The policy on which the principle of res adjudicata rests is the interest of parties and the public that there be an end to litigation. "The peace and order of society demand that matters distinctly *Page 121 put in issue and determined by a court of competent jurisdiction as to parties and subject-matter, shall not be retried between the same parties in any subsequent suit in any court." Johnson Company v. Wharton,152 U.S. 252, 257. And the principle has with us been extended to retrials of the same action where the new trial may be limited to the issues affected by error. See West v. Railroad, 81 N.H. 522, 533-535. "As the practice formerly was, this would require a new trial of the whole case. But in modern procedure nothing is tried over that has been well tried." Hoyt v. Tilton, 81 N.H. 477, 479.
To make an exception as the plaintiff urges would be a departure from the general policy of the rule wholly lacking sound reason for its support. The ordered foundations of the doctrine invite no such restriction upon its application. Thus to limit it would be an excision of arbitrary inconsistency from its scope.

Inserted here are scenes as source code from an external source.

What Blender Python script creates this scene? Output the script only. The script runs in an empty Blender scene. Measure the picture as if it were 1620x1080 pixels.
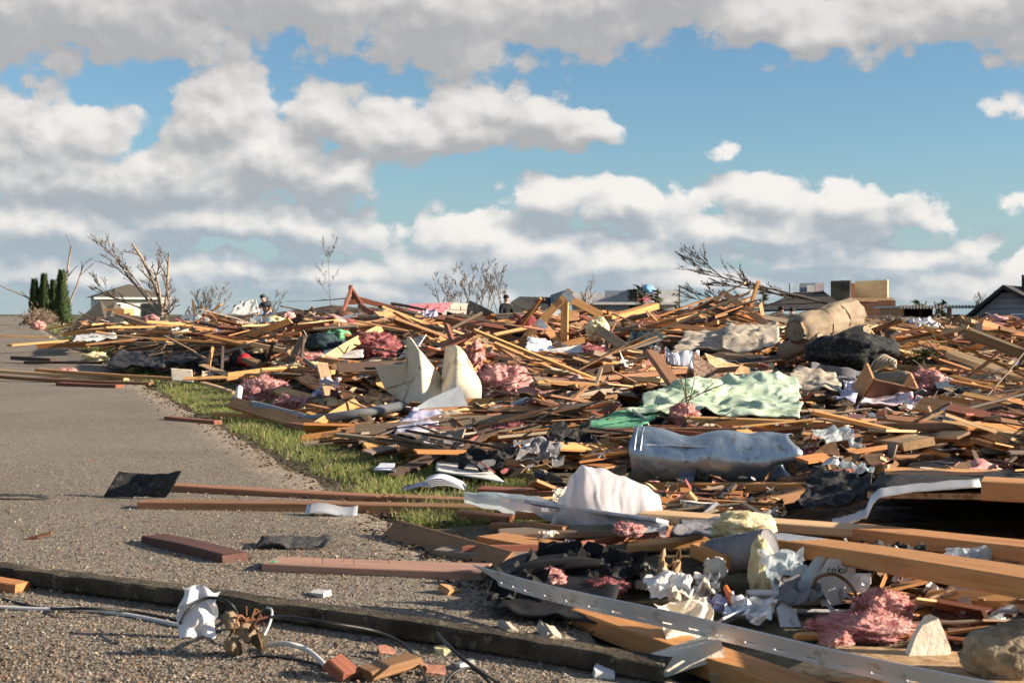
import bpy, bmesh, math, random
from mathutils import Vector, Matrix, noise as mn
import numpy as np
R = math.radians
sc = bpy.context.scene
C = sc.collection

# ---------------------------------------------------------------- camera
CAM_H, F, CX, CY = 0.78, 2250.0, 810.0, 540.0
PITCH = math.atan(43.0 / F)
cam_d = bpy.data.cameras.new('camera'); cam = bpy.data.objects.new('camera', cam_d); C.objects.link(cam)
cam.location = (0, 0, CAM_H); cam.rotation_euler = (R(90) - PITCH, 0, 0)
cam_d.sensor_width = 36.0; cam_d.lens = 50.0; cam_d.clip_start = 0.05; cam_d.clip_end = 6000
cam_d.dof.use_dof = True; cam_d.dof.focus_distance = 9.5; cam_d.dof.aperture_fstop = 15.0
sc.camera = cam

# ---------------------------------------------------------------- exposure
sc.view_settings.view_transform = 'Standard'; sc.view_settings.look = 'None'
sc.view_settings.exposure = 1.3; sc.view_settings.gamma = 1.0; sc.view_settings.use_curve_mapping = False
EXPO = 2 ** 1.3

# ---------------------------------------------------------------- sun
SUN_EL, SUN_AZ = 19.0, 98.0          # azimuth clockwise from +Y (the view direction): from the right
sun_d = bpy.data.lights.new('sun', 'SUN'); sun = bpy.data.objects.new('sun', sun_d); C.objects.link(sun)
sun_d.energy = 5.0; sun_d.angle = R(0.55); sun_d.color = (1.0, 0.85, 0.68)
sv = Vector((math.sin(R(SUN_AZ)) * math.cos(R(SUN_EL)), math.cos(R(SUN_AZ)) * math.cos(R(SUN_EL)), math.sin(R(SUN_EL))))
sun.rotation_euler = sv.to_track_quat('Z', 'Y').to_euler()
sun.location = (20, -5, 20)

# ---------------------------------------------------------------- sky: Nishita blue with cumulus
CLOUDS = [  # x, y, half width, half height of each heap of cloud, in 1/2250 rad with the horizon at y = 497
    (-60, 50, 330, 85), (180, 30, 280, 100), (460, 10, 260, 88), (700, 25, 180, 92), (900, 0, 190, 90), (1080, -30, 160, 80),
    (1190, 40, 120, 50), (1300, 72, 110, 38), (1430, 45, 110, 55), (1560, 45, 150, 62), (700, -140, 900, 120), (1750, 40, 200, 80),
    (-60, 245, 200, 80), (90, 250, 140, 58), (120, 300, 330, 52), (350, 210, 115, 84), (440, 255, 150, 66), (280, 285, 200, 58), (545, 272, 80, 44),
    (640, 205, 120, 66), (745, 190, 120, 60), (860, 205, 100, 46), (945, 212, 60, 30), (915, 235, 45, 26), (540, 200, 110, 52), (720, 222, 220, 36),
    (60, 372, 230, 52), (300, 350, 200, 36), (480, 358, 130, 42), (370, 425, 75, 30),
    (740, 372, 100, 40), (850, 390, 120, 38), (690, 415, 140, 36), (960, 412, 170, 32),
    (985, 332, 90, 40), (880, 318, 95, 30), (1090, 325, 75, 38), (1225, 312, 80, 40), (1330, 328, 105, 38), (1430, 345, 70, 24), (1190, 362, 270, 36),
    (1152, 228, 52, 22), (1610, 190, 46, 30), (1610, 325, 58, 18), (1535, 382, 60, 22), (1260, 405, 170, 28), (1430, 412, 160, 24), (1630, 418, 90, 20),
    (530, 428, 130, 32), (140, 440, 260, 38), (620, 462, 300, 18), (1100, 452, 330, 22), (1500, 450, 280, 24),
]
W = bpy.data.worlds.new('World'); sc.world = W; W.use_nodes = True
nt = W.node_tree; nt.nodes.clear()
def N(tree, typ, **kw):
    n = tree.nodes.new(typ)
    for k, v in kw.items():
        setattr(n, k, v)
    return n
def M_(tree, op, a, b=None, c=None, clamp=False):
    n = tree.nodes.new('ShaderNodeMath'); n.operation = op; n.use_clamp = clamp
    for i, v in enumerate((a, b, c)):
        if v is None: continue
        if isinstance(v, (int, float)): n.inputs[i].default_value = v
        else: tree.links.new(v, n.inputs[i])
    return n.outputs[0]
def V_(tree, op, a, b=None, c=None):
    n = tree.nodes.new('ShaderNodeVectorMath'); n.operation = op
    for i, v in enumerate((a, b, c)):
        if v is None: continue
        if isinstance(v, (tuple, list)): n.inputs[i].default_value = v
        else: tree.links.new(v, n.inputs[i])
    return n.outputs['Value'] if op in ('LENGTH', 'DOT_PRODUCT', 'DISTANCE') else n.outputs[0]
def smooth(tree, x, a, b):
    n = tree.nodes.new('ShaderNodeMapRange'); n.interpolation_type = 'SMOOTHSTEP'
    tree.links.new(x, n.inputs[0]); n.inputs[1].default_value = a; n.inputs[2].default_value = b
    return n.outputs[0]
def mixc(tree, f, a, b, blend='MIX'):
    n = tree.nodes.new('ShaderNodeMix'); n.data_type = 'RGBA'; n.blend_type = blend
    for s, v in ((n.inputs[0], f), (n.inputs[6], a), (n.inputs[7], b)):
        if isinstance(v, (int, float)): s.default_value = v
        elif isinstance(v, (tuple, list)): s.default_value = (*v[:3], 1)
        else: tree.links.new(v, s)
    return n.outputs[2]
tcw = N(nt, 'ShaderNodeTexCoord').outputs['Generated']
sep = N(nt, 'ShaderNodeSeparateXYZ'); nt.links.new(tcw, sep.inputs[0])
u = M_(nt, 'ARCTAN2', sep.outputs[0], sep.outputs[1]); v = M_(nt, 'ARCSINE', sep.outputs[2])
cb = N(nt, 'ShaderNodeCombineXYZ'); nt.links.new(u, cb.inputs[0]); nt.links.new(v, cb.inputs[1])
def noise_at(vec, scale, detail, rough=0.55):
    n = N(nt, 'ShaderNodeTexNoise'); n.inputs['Scale'].default_value = scale; n.inputs['Detail'].default_value = detail
    n.inputs['Roughness'].default_value = rough; nt.links.new(vec, n.inputs['Vector']); return n
stretched = V_(nt, 'MULTIPLY', tcw, (1, 1, 1.25))
warp = V_(nt, 'SUBTRACT', noise_at(stretched, 9, 3).outputs['Color'], (0.5, 0.5, 0.5))
warp = V_(nt, 'MULTIPLY', warp, (0.060, 0.042, 0))
uvw = V_(nt, 'ADD', cb.outputs[0], warp)
def heaps(uv):
    """squared distance to the nearest heap, three heaps per vector"""
    sp = N(nt, 'ShaderNodeSeparateXYZ'); nt.links.new(uv, sp.inputs[0])
    def trip(x):
        c = N(nt, 'ShaderNodeCombineXYZ')
        for i in range(3): nt.links.new(x, c.inputs[i])
        return c.outputs[0]
    U, Vv = trip(sp.outputs[0]), trip(sp.outputs[1]); cur = None
    cl = CLOUDS + [CLOUDS[-1]] * (-len(CLOUDS) % 3)
    for k in range(0, len(cl), 3):
        A_, B_, C_, D_, E2 = [], [], [], [], []
        for x, y, rx, ry in cl[k:k + 3]:
            uu, vv = math.atan((x - 810) / F), (497 - y) / F
            ax, ay = F / (rx * 1.22), F / (ry * 1.36)
            A_.append(ax); B_.append(-uu * ax); C_.append(ay); D_.append(-vv * ay); E2.append(.55 if rx < 30 else .38 if rx < 55 else .16 if rx < 80 else 0)
        qx = V_(nt, 'MULTIPLY_ADD', U, tuple(A_), tuple(B_)); qy = V_(nt, 'MULTIPLY_ADD', Vv, tuple(C_), tuple(D_))
        l2 = V_(nt, 'MULTIPLY_ADD', qy, qy, V_(nt, 'MULTIPLY_ADD', qx, qx, tuple(E2)))
        cur = l2 if cur is None else V_(nt, 'MINIMUM', cur, l2)
    sp2 = N(nt, 'ShaderNodeSeparateXYZ'); nt.links.new(cur, sp2.inputs[0])
    l2 = M_(nt, 'MINIMUM', M_(nt, 'MINIMUM', sp2.outputs[0], sp2.outputs[1]), sp2.outputs[2])
    return M_(nt, 'SUBTRACT', 1.0, M_(nt, 'SQRT', l2))
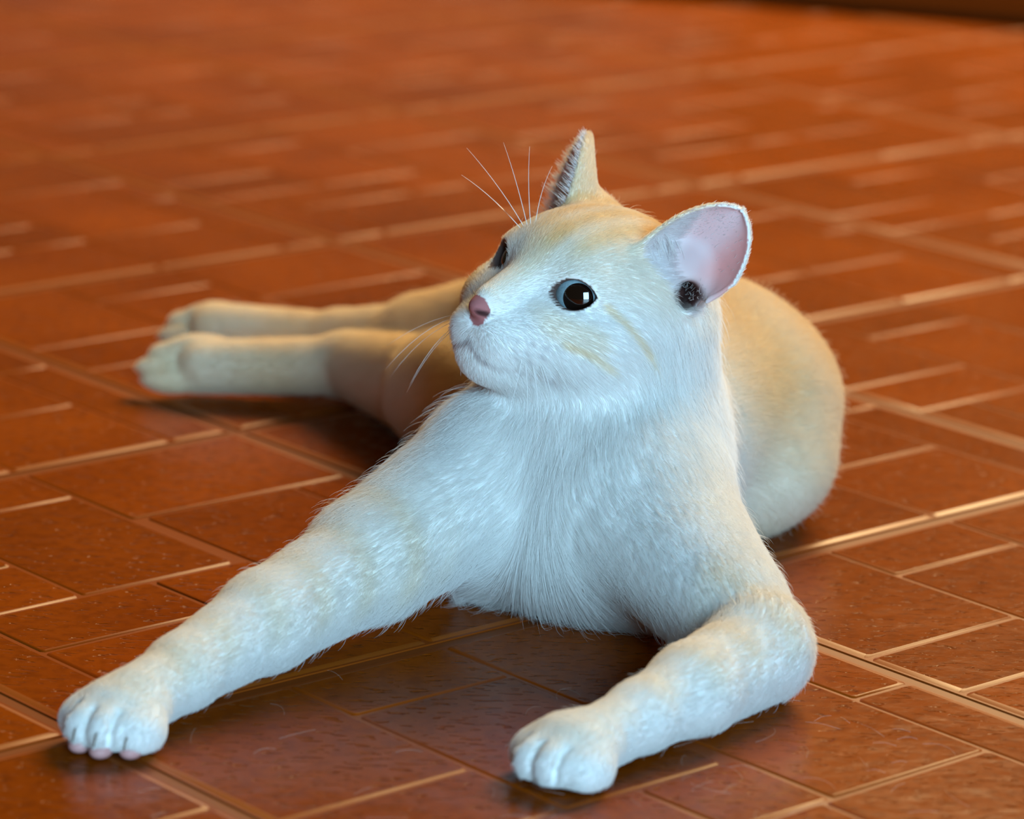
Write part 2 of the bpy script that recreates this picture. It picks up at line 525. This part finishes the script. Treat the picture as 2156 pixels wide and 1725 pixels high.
# eye openings
EYE = []
for s in (-1, 1):
    g = np.array([s * .40, .90, .10]); g /= np.linalg.norm(g)
    side = np.array([s * .88, -.36, .26]); side -= g * (side @ g); side /= np.linalg.norm(side)
    up = np.cross(g, side) * -s; up *= np.sign(up[2])
    c = np.array([s * 1.72, -1.0, -.02])
    A = HB @ np.stack([side, g, up], 1)
    a, b = .95, .61
    R = (a * a + b * b) / (2 * b)
    hell(tuple(c + g * .05), (1.22, 1.22, 1.22), .35, flow=(s * .5, -1, .2), ln=.15)
    Prim('eye', .12, op='s', c=hw(c), A=A, R=R, h=R - b)
    EYE.append(dict(c=hw(c), A=A, s=s, R=R, h=R - b, r=1.10))


def smin(a, b, k):
    h = np.maximum(k - np.abs(a - b), 0) / k
    return np.minimum(a, b) - h * h * k * .25


# unions first, carving last
order = [p for p in prims if p.op == 'u'] + [p for p in prims if p.op == 's']
for p in order:
    lo, hi = p.bbox()
    m = p.k + .5
    i0 = np.clip(np.floor((lo - m - G0) / VOX).astype(int), 0, NS)
    i1 = np.clip(np.ceil((hi + m - G0) / VOX).astype(int) + 1, 0, NS)
    if (i1 <= i0).any():
        continue
    ax = [(G0[q] + VOX * np.arange(i0[q], i1[q])).astype(np.float32) for q in range(3)]
    P = np.stack(np.meshgrid(*ax, indexing='ij'), -1)
    sl = tuple(slice(i0[q], i1[q]) for q in range(3))
    dd = p.d(P)
    if p.op == 'u':
        D[sl] = smin(D[sl], dd, p.k)
    else:
        D[sl] = -smin(-D[sl], dd, p.k)
zz = G0[2] + VOX * np.arange(NS[2])
D = np.maximum(D, (0.12 - zz)[None, None, :].astype(np.float32))

import openvdb
grid = openvdb.FloatGrid(6.0)
grid.copyFromArray(D)
pts, quads = grid.convertToQuads(isovalue=0.0)
V = (np.asarray(pts, float) * VOX + G0)
Q = np.asarray(quads, int)
del D


def normals_of(V, Q):
    n = np.cross(V[Q[:, 2]] - V[Q[:, 0]], V[Q[:, 3]] - V[Q[:, 1]])
    out = np.zeros_like(V)
    for i in range(4):
        np.add.at(out, Q[:, i], n)
    return out / (np.linalg.norm(out, axis=1, keepdims=True) + 1e-9), n


VN, FN = normals_of(V, Q)
if (FN[:, 2] * V[Q[:, 0], 2]).sum() < 0:              # outward winding: upward faces sit higher
    Q = Q[:, ::-1]; VN, FN = normals_of(V, Q)
print('cat verts', len(V), 'quads', len(Q))


# --- flow, fur length and coat colour at any set of points
def field(P):
    W = np.zeros(len(P)); F = np.zeros((len(P), 3)); Ln = np.zeros(len(P))
    for p in prims:
        if p.op != 'u' or p.flow is None:
            continue
        lo, hi = p.bbox()
        idx = np.where(((P > lo - 1.5) & (P < hi + 1.5)).all(1))[0]
        if not len(idx):
            continue
        d = p.d(P[idx])
        w = np.exp(-np.maximum(d, -.3) / .28)
        fn = p.flow / np.linalg.norm(p.flow)
        W[idx] += w; F[idx] += w[:, None] * fn; Ln[idx] += w * p.ln
    W = np.maximum(W, 1e-9)
    return F / W[:, None], Ln / W


def sst(a, b, x):
    t = np.clip((x - a) / (b - a), 0, 1)
    return t * t * (3 - 2 * t)


def seg_d(P, a, b):
    a, b = np.asarray(a, float), np.asarray(b, float)
    ba = b - a
    t = np.clip(((P - a) @ ba) / (ba @ ba), 0, 1)
    return np.linalg.norm(P - a - t[:, None] * ba, axis=1)


def poly_d(P, pts):
    return np.min([seg_d(P, a, b) for a, b in zip(pts[:-1], pts[1:])], 0)


WHITE = np.array([.90, .89, .87]); CREAM = np.array([.87, .68, .40]); PINK = np.array([.62, .30, .28])


def coat(P):
    h = to_head(P)
    x, y, z = P.T
    n = len(P)
    cream = np.zeros(n)
    inhead = (np.linalg.norm((h - np.array([0, -1.8, .5])) / np.array([6.5, 6, 7]), axis=1) < 1) & (h[:, 2] > -4.2)
    # back, flanks and hindquarters
    body = sst(8.5, 15, y + .25 * (z - 6)) * (.55 + .45 * sst(2.0, 8.0, z))
    body = np.maximum(body, .75 * sst(26, 31, y))
    wob = .5 + .5 * np.sin(x * 1.1 + 1.3 * np.sin(z * .7 + y * .35) + y * .2)
    body *= .78 + .22 * wob
    cream = np.where(inhead, 0, body)
    # forelegs: cream on the upper side with faint bars
    for axis, pt in (((-2.6, -3.8, 0), (9.8, -5.2, 0)), ((-3.8, -4.9, 0), (-5.4, 0, 0))):
        ax = np.array(axis); ax = ax / np.linalg.norm(ax)
        tt = (P - np.array(pt)) @ ax
        dx = np.linalg.norm(P[:, :2] - (np.array(pt)[:2] + np.clip(tt, -3, 14)[:, None] * ax[:2]), axis=1)
        near = sst(3.6, 2.2, dx) * sst(-3.5, -.5, tt)
        bar = (.5 + .5 * np.sin(tt * 2.6 + .5 * z)) ** 2
        cream = np.maximum(cream, near * ((.08 + .20 * bar) * sst(1.6, 3.4, z) + .14 * sst(9, 12, tt) * sst(1.0, 2.6, z)))
    # head: crown, brow lines, cheek stripes
    hc = .42 * sst(.8, 3.2, h[:, 2] - .25 * np.abs(h[:, 0])) + .25 * sst(-.5, 1.4, h[:, 2])
    lines = np.sin(h[:, 0] * 5.2) * .5 + .5
    hc += .35 * lines * sst(1.0, 2.0, h[:, 2]) * (np.abs(h[:, 0]) < 2.2)
    hc += .30 * sst(1.0, .3, np.abs(h[:, 0])) * sst(-1.8, -.6, h[:, 2]) * (h[:, 1] > -.5)
    for s in (-1, 1):
        side = np.stack([0 * h[:, 0], h[:, 1], h[:, 2]], 1); on = (s * h[:, 0] > 1.2)
        hc += .5 * on * sst(.24, .06, poly_d(side, [(0, -.85, .05), (0, -1.7, -.45), (0, -2.7, -1.15), (0, -3.2, -1.5)]))
        hc += .42 * on * sst(.24, .06, poly_d(side, [(0, .55, -1.75), (0, -.3, -1.85), (0, -1.3, -2.25)]))
        hc += .28 * on * sst(.8, .2, poly_d(side, [(0, .9, -1.2), (0, -.3, -1.3)]))
    cream = np.where(inhead, np.clip(hc, 0, 1), cream)
    cream = np.clip(cream, 0, 1)[:, None]
    return WHITE * (1 - cream) + CREAM * cream, h, inhead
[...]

The argument that the proceeding was one in which the defendant had the right to open and close and thus took away from the plaintiff an advantage she would have had on a trial of the action is readily answered. The law recognizes no such advantage. The impartiality of justice countenances no discriminations of favor or prejudice and the search for truth is not rendered difficult by rules of procedure. In the necessity of things one party must proceed, and if thereby some benefit is secured, it may fairly be said to be offset by placing on him the burden of proof. No case has been called to notice in which the rule of res adjudicata has been denied application because of differences of procedure in the proof of the matter in issue when the trial is a fair one.
Nor may it be said that the proceeding here was of a summary character. No objection was taken to its course and the plaintiff apparently had all the notice and time for preparation for the trial she sought or required. There was no limited or peremptory character attaching to the trial, and no hardship upon the plaintiff was suggested at the time to show that the trial would not be and was not full and fair.
So far as the cases cited by the plaintiff hold generally that the judgment in a collateral and incidental proceeding is not to have the force of the res adjudicata rule, without regard to the questions whether the proceeding necessarily involves the merits of the action and whether the trial is fair and regular, they are not followed.
Whether the plaintiff's mistake in her understanding of the effect of the reference gives her any right to have it and the judgment to which it led vacated is an inquiry not raised by the exceptions and *Page 122 has not been considered. Nor has the incidental question thus raised' of the sufficiency of the evidence to entitle the plaintiff to a verdict received attention. Unless sufficient or unless new evidence not available at the trial may now be furnished, a retrial of the issue would necessarily be futile.
If the defendant amends its motion in the superior court, the order there to be made is
Judgment for the defendant.
BRANCH, J., did not sit: the others concurred.